ORLANDO, Fla.Virtualization will spur the next wave of networking, Cisco President and CEO John Chambers told a keynote audience at the Gartner Symposium and IT Expo here on Oct. 11.
“I’m very proud to be a plumber. Pipes will get bigger, faster and more intelligent. We believe that virtualization is going to happen,” Chambers said, explaining that to him, virtualization means a user’s ability to access any application from any screen.
“We need to mask complexity from the average person,” he added.
“It will be a gradual process but we are moving aggressively,” said Chambers, pointing to the company’s AON middleware platform as a key enabling technology. “We’re in the first inning of a nine inning ballgame. It’s inevitable,” said Chambers.
Virtualization will enable better collaboration, which will boost corporate productivity, adding that collaboration will be enabled through technologies such as IP videoconferencing, or telepresence.

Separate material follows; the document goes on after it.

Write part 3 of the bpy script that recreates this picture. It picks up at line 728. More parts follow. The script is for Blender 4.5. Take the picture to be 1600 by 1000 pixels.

Cisco has said it will ship the capability in its CRS-1 high-end router in the weeks ahead. The video capability will fill out collaboration technologies already available from Cisco, including data and voice communications.
Chambers predicted rapid growth in video-over-IP traffic, which will be 300 percent to 500 percent greater than current levels within a few years, as services such as YouTube move to HDTV.
Cisco ties video streaming tot he network. Click here to read more.
Chambers also touted his company’s push into SAN (storage area network) technology, saying Cisco’s SAN growth is 60 percent per year.
“Each market we enter, we become the number one player and no one has ever done that in IT before,” said Chambers.